[GOAL OF THE EXERCISE]: Word for word, restate every line of the listing that follows.
============================================================
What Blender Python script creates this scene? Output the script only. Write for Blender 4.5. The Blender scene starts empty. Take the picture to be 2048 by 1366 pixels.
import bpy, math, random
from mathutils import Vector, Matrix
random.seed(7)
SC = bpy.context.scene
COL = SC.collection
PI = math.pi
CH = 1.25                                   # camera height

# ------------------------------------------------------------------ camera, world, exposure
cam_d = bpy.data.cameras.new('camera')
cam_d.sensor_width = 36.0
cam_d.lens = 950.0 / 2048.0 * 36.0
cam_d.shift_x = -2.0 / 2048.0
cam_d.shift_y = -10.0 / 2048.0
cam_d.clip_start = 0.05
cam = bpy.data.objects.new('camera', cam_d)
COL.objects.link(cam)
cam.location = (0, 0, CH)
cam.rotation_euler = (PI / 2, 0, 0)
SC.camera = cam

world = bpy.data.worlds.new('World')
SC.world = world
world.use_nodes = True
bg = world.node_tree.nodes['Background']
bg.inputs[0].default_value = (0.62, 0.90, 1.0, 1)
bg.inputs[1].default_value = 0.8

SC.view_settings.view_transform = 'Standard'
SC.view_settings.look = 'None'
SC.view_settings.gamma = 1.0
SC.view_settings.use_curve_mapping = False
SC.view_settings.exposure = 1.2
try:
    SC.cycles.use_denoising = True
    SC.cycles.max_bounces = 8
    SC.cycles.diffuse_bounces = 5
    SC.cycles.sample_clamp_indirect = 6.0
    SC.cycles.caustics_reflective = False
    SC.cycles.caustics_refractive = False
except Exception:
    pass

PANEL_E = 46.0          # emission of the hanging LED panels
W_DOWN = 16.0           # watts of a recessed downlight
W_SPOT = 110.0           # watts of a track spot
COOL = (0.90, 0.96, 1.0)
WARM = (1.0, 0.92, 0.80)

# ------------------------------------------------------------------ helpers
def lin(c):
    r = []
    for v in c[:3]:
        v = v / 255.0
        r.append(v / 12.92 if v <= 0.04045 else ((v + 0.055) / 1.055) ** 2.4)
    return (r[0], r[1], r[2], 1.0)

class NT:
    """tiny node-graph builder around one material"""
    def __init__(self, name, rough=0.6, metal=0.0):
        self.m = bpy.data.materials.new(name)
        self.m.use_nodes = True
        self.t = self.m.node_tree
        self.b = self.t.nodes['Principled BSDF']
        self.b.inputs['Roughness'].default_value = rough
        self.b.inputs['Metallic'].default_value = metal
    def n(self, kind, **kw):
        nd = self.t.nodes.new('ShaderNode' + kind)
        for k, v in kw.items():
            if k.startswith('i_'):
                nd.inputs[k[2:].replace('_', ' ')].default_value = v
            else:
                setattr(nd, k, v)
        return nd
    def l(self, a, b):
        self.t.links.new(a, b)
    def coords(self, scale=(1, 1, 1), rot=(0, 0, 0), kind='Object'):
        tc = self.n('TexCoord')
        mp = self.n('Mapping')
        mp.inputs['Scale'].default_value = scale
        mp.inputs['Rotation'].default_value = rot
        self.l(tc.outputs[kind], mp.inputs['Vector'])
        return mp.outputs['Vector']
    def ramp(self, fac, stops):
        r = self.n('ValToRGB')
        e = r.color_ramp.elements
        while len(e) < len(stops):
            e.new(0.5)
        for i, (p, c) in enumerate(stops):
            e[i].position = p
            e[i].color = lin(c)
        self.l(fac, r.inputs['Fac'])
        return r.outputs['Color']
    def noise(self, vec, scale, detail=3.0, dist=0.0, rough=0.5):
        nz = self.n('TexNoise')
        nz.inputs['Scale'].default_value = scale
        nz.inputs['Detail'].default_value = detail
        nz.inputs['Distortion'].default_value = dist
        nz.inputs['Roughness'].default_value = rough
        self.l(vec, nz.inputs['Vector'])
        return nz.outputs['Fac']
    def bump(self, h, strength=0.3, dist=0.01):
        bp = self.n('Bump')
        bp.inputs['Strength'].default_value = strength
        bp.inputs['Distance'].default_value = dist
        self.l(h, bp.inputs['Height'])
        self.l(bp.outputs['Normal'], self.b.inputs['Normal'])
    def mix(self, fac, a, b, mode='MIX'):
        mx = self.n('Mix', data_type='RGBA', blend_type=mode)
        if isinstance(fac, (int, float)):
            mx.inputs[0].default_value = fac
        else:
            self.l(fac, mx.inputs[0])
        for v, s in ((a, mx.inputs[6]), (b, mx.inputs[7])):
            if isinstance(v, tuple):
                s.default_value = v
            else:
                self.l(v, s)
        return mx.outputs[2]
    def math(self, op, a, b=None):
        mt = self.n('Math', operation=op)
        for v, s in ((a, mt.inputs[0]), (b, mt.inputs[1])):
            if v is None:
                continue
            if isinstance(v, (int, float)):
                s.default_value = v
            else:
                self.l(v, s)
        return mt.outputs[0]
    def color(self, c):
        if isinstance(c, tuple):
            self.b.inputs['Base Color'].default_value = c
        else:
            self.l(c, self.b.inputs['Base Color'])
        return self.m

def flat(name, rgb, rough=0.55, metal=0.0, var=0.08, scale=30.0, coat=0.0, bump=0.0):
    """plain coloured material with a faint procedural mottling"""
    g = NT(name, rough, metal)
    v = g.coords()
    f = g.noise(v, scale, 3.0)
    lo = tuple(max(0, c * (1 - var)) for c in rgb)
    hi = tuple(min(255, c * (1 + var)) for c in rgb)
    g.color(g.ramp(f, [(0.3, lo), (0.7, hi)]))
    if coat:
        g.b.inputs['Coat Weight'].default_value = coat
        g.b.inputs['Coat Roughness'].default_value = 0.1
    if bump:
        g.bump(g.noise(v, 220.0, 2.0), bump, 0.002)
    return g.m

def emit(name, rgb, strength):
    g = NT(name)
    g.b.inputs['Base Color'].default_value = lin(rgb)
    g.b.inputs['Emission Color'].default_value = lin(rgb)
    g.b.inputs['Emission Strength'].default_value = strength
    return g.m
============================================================
[RESPONSE TO THE TASK]:
What Blender Python script creates this scene? Output the script only. Write for Blender 4.5. The Blender scene starts empty. Take the picture to be 2048 by 1366 pixels.
import bpy, math, random
from mathutils import Vector, Matrix
random.seed(7)
SC = bpy.context.scene
COL = SC.collection
PI = math.pi
CH = 1.25                                   # camera height

# ------------------------------------------------------------------ camera, world, exposure
cam_d = bpy.data.cameras.new('camera')
cam_d.sensor_width = 36.0
cam_d.lens = 950.0 / 2048.0 * 36.0
cam_d.shift_x = -2.0 / 2048.0
cam_d.shift_y = -10.0 / 2048.0
cam_d.clip_start = 0.05
cam = bpy.data.objects.new('camera', cam_d)
COL.objects.link(cam)
cam.location = (0, 0, CH)
cam.rotation_euler = (PI / 2, 0, 0)
SC.camera = cam

world = bpy.data.worlds.new('World')
SC.world = world
world.use_nodes = True
bg = world.node_tree.nodes['Background']
bg.inputs[0].default_value = (0.62, 0.90, 1.0, 1)
bg.inputs[1].default_value = 0.8

SC.view_settings.view_transform = 'Standard'
SC.view_settings.look = 'None'
SC.view_settings.gamma = 1.0
SC.view_settings.use_curve_mapping = False
SC.view_settings.exposure = 1.2
try:
    SC.cycles.use_denoising = True
    SC.cycles.max_bounces = 8
    SC.cycles.diffuse_bounces = 5
    SC.cycles.sample_clamp_indirect = 6.0
    SC.cycles.caustics_reflective = False
    SC.cycles.caustics_refractive = False
except Exception:
    pass

PANEL_E = 46.0          # emission of the hanging LED panels
W_DOWN = 16.0           # watts of a recessed downlight
W_SPOT = 110.0           # watts of a track spot
COOL = (0.90, 0.96, 1.0)
WARM = (1.0, 0.92, 0.80)

# ------------------------------------------------------------------ helpers
def lin(c):
    r = []
    for v in c[:3]:
        v = v / 255.0
        r.append(v / 12.92 if v <= 0.04045 else ((v + 0.055) / 1.055) ** 2.4)
    return (r[0], r[1], r[2], 1.0)

class NT:
    """tiny node-graph builder around one material"""
    def __init__(self, name, rough=0.6, metal=0.0):
        self.m = bpy.data.materials.new(name)
        self.m.use_nodes = True
        self.t = self.m.node_tree
        self.b = self.t.nodes['Principled BSDF']
        self.b.inputs['Roughness'].default_value = rough
        self.b.inputs['Metallic'].default_value = metal
    def n(self, kind, **kw):
        nd = self.t.nodes.new('ShaderNode' + kind)
        for k, v in kw.items():
            if k.startswith('i_'):
                nd.inputs[k[2:].replace('_', ' ')].default_value = v
            else:
                setattr(nd, k, v)
        return nd
    def l(self, a, b):
        self.t.links.new(a, b)
    def coords(self, scale=(1, 1, 1), rot=(0, 0, 0), kind='Object'):
        tc = self.n('TexCoord')
        mp = self.n('Mapping')
        mp.inputs['Scale'].default_value = scale
        mp.inputs['Rotation'].default_value = rot
        self.l(tc.outputs[kind], mp.inputs['Vector'])
        return mp.outputs['Vector']
    def ramp(self, fac, stops):
        r = self.n('ValToRGB')
        e = r.color_ramp.elements
        while len(e) < len(stops):
            e.new(0.5)
        for i, (p, c) in enumerate(stops):
            e[i].position = p
            e[i].color = lin(c)
        self.l(fac, r.inputs['Fac'])
        return r.outputs['Color']
    def noise(self, vec, scale, detail=3.0, dist=0.0, rough=0.5):
        nz = self.n('TexNoise')
        nz.inputs['Scale'].default_value = scale
        nz.inputs['Detail'].default_value = detail
        nz.inputs['Distortion'].default_value = dist
        nz.inputs['Roughness'].default_value = rough
        self.l(vec, nz.inputs['Vector'])
        return nz.outputs['Fac']
    def bump(self, h, strength=0.3, dist=0.01):
        bp = self.n('Bump')
        bp.inputs['Strength'].default_value = strength
        bp.inputs['Distance'].default_value = dist
        self.l(h, bp.inputs['Height'])
        self.l(bp.outputs['Normal'], self.b.inputs['Normal'])
    def mix(self, fac, a, b, mode='MIX'):
        mx = self.n('Mix', data_type='RGBA', blend_type=mode)
        if isinstance(fac, (int, float)):
            mx.inputs[0].default_value = fac
        else:
            self.l(fac, mx.inputs[0])
        for v, s in ((a, mx.inputs[6]), (b, mx.inputs[7])):
            if isinstance(v, tuple):
                s.default_value = v
            else:
                self.l(v, s)
        return mx.outputs[2]
    def math(self, op, a, b=None):
        mt = self.n('Math', operation=op)
        for v, s in ((a, mt.inputs[0]), (b, mt.inputs[1])):
            if v is None:
                continue
            if isinstance(v, (int, float)):
                s.default_value = v
            else:
                self.l(v, s)
        return mt.outputs[0]
    def color(self, c):
        if isinstance(c, tuple):
            self.b.inputs['Base Color'].default_value = c
        else:
            self.l(c, self.b.inputs['Base Color'])
        return self.m

def flat(name, rgb, rough=0.55, metal=0.0, var=0.08, scale=30.0, coat=0.0, bump=0.0):
    """plain coloured material with a faint procedural mottling"""
    g = NT(name, rough, metal)
    v = g.coords()
    f = g.noise(v, scale, 3.0)
    lo = tuple(max(0, c * (1 - var)) for c in rgb)
    hi = tuple(min(255, c * (1 + var)) for c in rgb)
    g.color(g.ramp(f, [(0.3, lo), (0.7, hi)]))
    if coat:
        g.b.inputs['Coat Weight'].default_value = coat
        g.b.inputs['Coat Roughness'].default_value = 0.1
    if bump:
        g.bump(g.noise(v, 220.0, 2.0), bump, 0.002)
    return g.m

def emit(name, rgb, strength):
    g = NT(name)
    g.b.inputs['Base Color'].default_value = lin(rgb)
    g.b.inputs['Emission Color'].default_value = lin(rgb)
    g.b.inputs['Emission Strength'].default_value = strength
    return g.m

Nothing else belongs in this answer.